## AIM OF THE TASK
Out of the lines in this data, how many include "scene"? Give the number and nothing else.

↓

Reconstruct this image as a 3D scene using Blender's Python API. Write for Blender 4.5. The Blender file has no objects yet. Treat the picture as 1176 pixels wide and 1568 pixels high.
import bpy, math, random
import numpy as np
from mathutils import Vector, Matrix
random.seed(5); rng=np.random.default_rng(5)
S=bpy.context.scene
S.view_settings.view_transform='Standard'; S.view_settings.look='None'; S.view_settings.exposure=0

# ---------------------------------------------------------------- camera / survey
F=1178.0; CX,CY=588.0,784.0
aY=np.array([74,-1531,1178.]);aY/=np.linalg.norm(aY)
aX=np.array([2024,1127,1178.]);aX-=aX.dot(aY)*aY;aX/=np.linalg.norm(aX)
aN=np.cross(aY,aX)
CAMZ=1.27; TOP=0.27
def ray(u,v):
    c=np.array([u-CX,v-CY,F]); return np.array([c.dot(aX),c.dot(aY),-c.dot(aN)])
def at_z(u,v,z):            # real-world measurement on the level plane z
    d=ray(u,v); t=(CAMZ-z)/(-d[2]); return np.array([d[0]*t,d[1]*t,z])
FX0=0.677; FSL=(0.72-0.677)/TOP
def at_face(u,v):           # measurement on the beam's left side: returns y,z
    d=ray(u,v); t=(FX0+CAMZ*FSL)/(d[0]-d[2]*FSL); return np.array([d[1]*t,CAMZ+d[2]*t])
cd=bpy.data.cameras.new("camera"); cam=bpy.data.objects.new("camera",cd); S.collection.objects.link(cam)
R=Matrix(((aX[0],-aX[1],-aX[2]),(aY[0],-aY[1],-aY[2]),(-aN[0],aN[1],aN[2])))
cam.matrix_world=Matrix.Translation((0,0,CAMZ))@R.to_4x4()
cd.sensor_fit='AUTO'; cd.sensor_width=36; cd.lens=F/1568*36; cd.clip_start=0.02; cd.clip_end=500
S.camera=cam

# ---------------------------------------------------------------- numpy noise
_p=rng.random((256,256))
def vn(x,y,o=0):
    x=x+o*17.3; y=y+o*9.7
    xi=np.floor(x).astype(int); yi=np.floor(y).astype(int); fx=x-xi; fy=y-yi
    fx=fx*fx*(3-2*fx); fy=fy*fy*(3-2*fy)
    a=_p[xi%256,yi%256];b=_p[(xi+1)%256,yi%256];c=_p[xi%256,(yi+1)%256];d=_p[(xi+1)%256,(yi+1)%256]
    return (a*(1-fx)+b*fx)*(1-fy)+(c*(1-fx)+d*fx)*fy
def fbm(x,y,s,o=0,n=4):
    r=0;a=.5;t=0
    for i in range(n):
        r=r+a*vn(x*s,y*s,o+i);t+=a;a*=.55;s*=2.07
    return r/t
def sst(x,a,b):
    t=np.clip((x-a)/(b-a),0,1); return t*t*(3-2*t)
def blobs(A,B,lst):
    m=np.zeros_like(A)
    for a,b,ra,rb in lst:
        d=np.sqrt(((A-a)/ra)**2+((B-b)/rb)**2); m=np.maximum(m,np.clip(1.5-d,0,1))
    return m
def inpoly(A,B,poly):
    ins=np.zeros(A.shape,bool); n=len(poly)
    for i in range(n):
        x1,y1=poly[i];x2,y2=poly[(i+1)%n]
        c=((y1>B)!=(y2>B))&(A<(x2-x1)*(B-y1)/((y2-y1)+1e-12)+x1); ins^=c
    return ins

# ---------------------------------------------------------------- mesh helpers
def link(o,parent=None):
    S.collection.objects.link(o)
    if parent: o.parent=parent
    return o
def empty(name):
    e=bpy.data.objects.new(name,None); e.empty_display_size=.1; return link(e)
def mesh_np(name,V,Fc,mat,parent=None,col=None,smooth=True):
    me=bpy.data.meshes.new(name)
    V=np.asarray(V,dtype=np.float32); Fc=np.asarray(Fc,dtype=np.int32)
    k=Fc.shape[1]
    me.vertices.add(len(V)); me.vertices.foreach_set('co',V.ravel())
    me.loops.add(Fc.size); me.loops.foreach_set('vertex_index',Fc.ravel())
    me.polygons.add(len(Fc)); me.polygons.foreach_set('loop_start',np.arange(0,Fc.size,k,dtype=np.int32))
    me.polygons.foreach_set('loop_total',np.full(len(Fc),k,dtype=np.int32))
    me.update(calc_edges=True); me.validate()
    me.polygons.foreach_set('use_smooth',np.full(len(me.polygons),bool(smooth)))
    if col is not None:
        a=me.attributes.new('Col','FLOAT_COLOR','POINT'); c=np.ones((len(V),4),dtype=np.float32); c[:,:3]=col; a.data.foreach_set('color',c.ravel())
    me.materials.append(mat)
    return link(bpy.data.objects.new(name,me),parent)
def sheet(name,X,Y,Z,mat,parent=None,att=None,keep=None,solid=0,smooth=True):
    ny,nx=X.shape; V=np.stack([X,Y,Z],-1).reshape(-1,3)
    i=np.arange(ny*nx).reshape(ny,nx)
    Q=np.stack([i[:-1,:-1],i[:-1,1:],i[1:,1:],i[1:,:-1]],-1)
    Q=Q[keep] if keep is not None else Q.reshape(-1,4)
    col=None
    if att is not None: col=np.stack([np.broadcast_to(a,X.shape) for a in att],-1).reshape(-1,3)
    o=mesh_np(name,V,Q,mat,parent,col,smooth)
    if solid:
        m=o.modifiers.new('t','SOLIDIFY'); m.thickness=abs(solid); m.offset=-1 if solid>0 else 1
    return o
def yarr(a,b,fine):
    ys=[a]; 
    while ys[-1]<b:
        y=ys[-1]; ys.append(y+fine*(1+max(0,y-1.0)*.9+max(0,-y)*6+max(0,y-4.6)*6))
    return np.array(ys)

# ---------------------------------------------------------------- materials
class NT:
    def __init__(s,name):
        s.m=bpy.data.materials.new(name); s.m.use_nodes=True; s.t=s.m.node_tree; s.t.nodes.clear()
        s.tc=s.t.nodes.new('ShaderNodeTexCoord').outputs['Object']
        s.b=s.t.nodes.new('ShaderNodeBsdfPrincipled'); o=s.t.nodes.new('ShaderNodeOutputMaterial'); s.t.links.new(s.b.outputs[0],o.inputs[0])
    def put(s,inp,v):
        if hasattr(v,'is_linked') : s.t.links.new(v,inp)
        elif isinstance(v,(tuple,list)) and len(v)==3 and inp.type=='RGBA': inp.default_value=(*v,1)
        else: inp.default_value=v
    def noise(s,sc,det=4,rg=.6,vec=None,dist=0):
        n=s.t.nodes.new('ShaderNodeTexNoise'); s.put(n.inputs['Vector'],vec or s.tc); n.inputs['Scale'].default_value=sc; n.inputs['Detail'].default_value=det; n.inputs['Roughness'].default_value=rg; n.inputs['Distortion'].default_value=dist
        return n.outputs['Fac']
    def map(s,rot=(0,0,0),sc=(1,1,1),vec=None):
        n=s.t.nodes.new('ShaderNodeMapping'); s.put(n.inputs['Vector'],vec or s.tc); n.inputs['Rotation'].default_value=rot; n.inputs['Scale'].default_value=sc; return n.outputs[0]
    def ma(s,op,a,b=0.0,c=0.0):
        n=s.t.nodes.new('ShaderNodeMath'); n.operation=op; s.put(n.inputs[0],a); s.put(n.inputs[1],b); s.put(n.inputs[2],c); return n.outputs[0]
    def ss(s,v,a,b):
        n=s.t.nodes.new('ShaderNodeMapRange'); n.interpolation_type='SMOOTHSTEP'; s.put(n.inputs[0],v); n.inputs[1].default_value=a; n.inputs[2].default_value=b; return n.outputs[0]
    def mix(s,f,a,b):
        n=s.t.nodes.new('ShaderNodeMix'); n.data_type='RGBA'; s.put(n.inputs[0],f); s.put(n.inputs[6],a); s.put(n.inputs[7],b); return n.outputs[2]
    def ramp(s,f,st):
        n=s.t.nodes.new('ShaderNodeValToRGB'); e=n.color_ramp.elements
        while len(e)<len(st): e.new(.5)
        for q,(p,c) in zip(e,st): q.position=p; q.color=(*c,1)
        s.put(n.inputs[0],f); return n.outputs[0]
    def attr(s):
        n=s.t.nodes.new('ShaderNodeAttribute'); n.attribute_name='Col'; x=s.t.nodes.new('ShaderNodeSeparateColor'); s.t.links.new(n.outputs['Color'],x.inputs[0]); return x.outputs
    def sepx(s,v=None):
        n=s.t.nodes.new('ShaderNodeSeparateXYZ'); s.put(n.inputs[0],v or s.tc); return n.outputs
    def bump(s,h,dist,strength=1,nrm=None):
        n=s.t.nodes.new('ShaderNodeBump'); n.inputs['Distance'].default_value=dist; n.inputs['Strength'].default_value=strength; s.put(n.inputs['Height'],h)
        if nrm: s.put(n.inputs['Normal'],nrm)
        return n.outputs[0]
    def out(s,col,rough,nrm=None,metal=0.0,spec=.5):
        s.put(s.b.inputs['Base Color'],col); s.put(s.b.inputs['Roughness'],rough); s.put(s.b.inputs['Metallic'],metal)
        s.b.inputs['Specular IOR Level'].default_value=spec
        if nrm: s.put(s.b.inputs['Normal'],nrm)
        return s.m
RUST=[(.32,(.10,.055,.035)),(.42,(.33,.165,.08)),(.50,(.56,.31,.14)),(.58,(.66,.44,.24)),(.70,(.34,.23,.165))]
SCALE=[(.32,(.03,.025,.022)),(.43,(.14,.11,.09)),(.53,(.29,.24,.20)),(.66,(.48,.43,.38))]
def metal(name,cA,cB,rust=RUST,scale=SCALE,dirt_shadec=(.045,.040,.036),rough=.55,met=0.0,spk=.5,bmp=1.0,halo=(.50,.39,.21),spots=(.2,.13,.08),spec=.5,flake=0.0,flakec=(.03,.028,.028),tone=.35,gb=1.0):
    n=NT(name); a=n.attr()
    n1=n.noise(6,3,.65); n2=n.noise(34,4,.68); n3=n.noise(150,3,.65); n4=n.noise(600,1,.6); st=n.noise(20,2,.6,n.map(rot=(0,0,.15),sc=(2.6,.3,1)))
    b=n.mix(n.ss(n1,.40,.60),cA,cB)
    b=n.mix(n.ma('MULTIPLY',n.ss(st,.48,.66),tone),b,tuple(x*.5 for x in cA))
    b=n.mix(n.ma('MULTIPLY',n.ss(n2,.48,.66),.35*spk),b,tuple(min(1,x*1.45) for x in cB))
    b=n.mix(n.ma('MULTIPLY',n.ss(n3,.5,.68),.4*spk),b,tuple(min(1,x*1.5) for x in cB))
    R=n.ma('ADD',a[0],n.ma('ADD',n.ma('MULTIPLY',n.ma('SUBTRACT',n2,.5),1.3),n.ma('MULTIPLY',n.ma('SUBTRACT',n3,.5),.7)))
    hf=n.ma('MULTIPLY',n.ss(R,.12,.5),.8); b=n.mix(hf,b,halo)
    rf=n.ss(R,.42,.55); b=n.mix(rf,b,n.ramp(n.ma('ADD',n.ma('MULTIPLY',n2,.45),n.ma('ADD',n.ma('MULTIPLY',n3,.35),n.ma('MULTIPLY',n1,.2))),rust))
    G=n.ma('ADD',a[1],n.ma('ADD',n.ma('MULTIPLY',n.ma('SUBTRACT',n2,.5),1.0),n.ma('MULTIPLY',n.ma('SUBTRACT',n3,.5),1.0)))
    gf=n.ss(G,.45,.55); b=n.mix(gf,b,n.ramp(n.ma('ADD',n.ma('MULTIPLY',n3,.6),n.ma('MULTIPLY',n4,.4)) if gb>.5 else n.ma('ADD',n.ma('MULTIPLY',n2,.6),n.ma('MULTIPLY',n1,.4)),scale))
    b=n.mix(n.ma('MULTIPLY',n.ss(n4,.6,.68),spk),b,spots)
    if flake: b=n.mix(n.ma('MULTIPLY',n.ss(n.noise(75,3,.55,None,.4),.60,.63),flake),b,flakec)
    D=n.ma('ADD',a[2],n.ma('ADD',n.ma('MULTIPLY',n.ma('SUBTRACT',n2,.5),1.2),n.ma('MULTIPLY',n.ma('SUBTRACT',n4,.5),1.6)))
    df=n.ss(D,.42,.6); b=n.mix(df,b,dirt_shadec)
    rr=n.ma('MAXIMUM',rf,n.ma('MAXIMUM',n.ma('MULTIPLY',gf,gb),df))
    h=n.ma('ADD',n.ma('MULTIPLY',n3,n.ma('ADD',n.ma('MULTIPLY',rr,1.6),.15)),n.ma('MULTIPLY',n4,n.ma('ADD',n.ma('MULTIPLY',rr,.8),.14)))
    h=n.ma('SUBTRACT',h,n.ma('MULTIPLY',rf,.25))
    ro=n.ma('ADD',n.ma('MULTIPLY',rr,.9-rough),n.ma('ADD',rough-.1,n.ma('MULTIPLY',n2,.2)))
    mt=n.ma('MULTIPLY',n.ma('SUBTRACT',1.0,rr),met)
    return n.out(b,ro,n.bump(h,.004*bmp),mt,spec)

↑

## SOLUTION TO THE EXERCISE
2